Mas foi somente em 1960 que o trabalho foi publicado, com o título de Quarto de Despejo. 600 exemplares foram vendidos só na noite de lançamento, e, no final de 1960, as vendas chegaram a 100 mil exemplares. Intelectuais como a escritora Clarice Lispector foram prestigiar pessoalmente a autora.
Com o sucesso, Carolina Maria de Jesus viajou pelo mundo. Sua obra foi traduzida para 29 idiomas e a edição italiana ganhou prefácio do escritor Alberto Moravia. Uma peça de teatro foi adaptada por Edi Lima e encenada no Teatro Nídia Líci, em São Paulo. Também houve uma adaptação da mesma obra em telefilme, pela Televisão Alemã, utilizando a própria Carolina de Jesus como protagonista. A obra, cujo título, em português, é Despertar de Um Sonho, é até hje inédito no Brasil.

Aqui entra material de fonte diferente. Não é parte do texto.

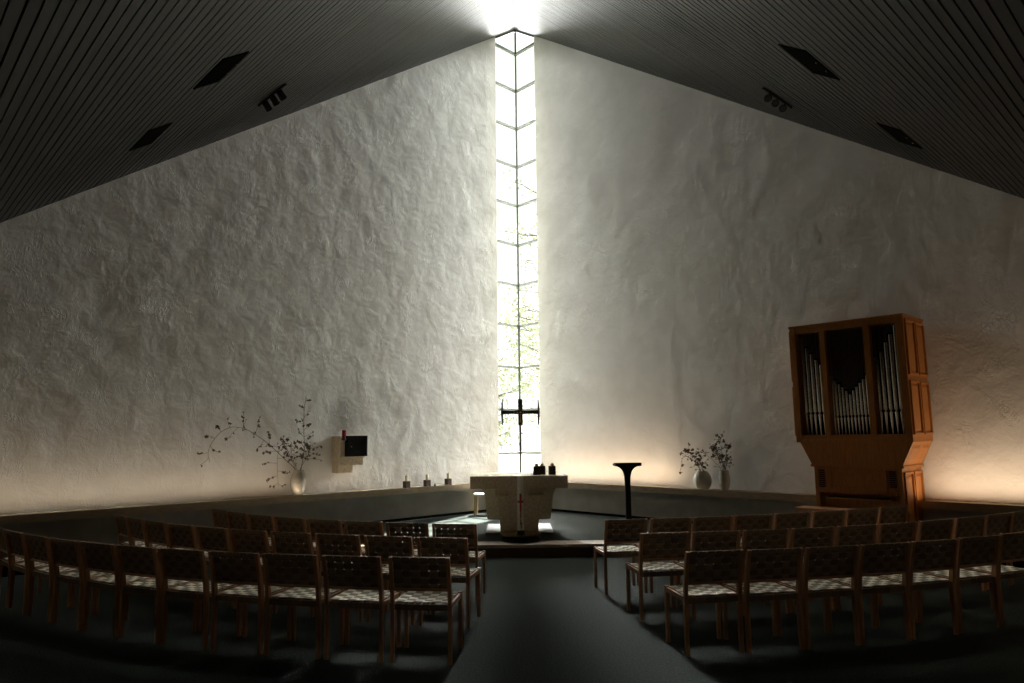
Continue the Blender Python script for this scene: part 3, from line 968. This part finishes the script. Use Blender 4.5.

No entanto, a obra Quarto de Despejo e a própria expressão da escritora nos seus depoimentos, mostram a dura realidade das favelas. A obra não tem cunho ideológico e as exposições e opiniões da autora deixavam tanto a esquerda quanto a direita em situação incômoda. O livro de 1960 tem narrativa monótona, e seus dados pouco variavam no decorrer do tempo, o que dá um tom de amarga atualidade na obra. Um trecho do livro dá a noção da narrativa simples e deste propósito de denunciar a miséria e o descaso da sociedade de forma crua e sem disfarces:
1 de julho. Eu percebo que se este Diário for publicado vai maguar muita gente. (…) Quando passei perto da fabrica vi varios tomates. Ia pegar quando vi o gerente. Não aproximei porque ele não gosta que pega. Quando descarregam os caminhões os tomates caem no solo e quando os caminhões saem esmaga-os. Mas a humanidade é assim. Prefere vê estragar do que deixar seus semelhantes aproveitar.
As declarações causaram muita polêmica para muita gente, irritando até mesmo o governador da Guanabara, jornalista Carlos Lacerda, certa vez, e as más línguas, injustamente, tratavam a escritora como se ela tivesse um ataque de estrelismo. Nessa época, com o Brasil começando uma ditadura militar, Carolina foi aos poucos injustiçada e caiu num desmerecido esquecimento, diante da revolta desmedida de setores da opinião pública.
Carolina ainda publicou Pedaços de Fome, em 1963, pela Editora Áquila, e em 1965 publicou Provérbios. Em 1977, último ano de sua vida, foi entrevistada por jornalistas franceses. Na ocasião ela entregou os manuscritos de suas memórias biográficas. A escritora faleceu em 13 de fevereiro do mesmo ano, tendo as anotações biográficas sobre sua infância e adolescência publicadas em livro na França e Espanha, em 1982. Só em 1986 esse livro seria lançado no Brasil, com o título de Diário de Bitita.
Carolina Maria de Jesus foi uma das duas únicas brasileiras que foram incluídas na Antologia de Escritoras Negras, publicada em 1980 pela Random House, em Nova Iorque. Seu nome também foi incluído no Dicionário Mundial de Mulheres Notáveis, publicado em Lisboa por Lello & Irmão.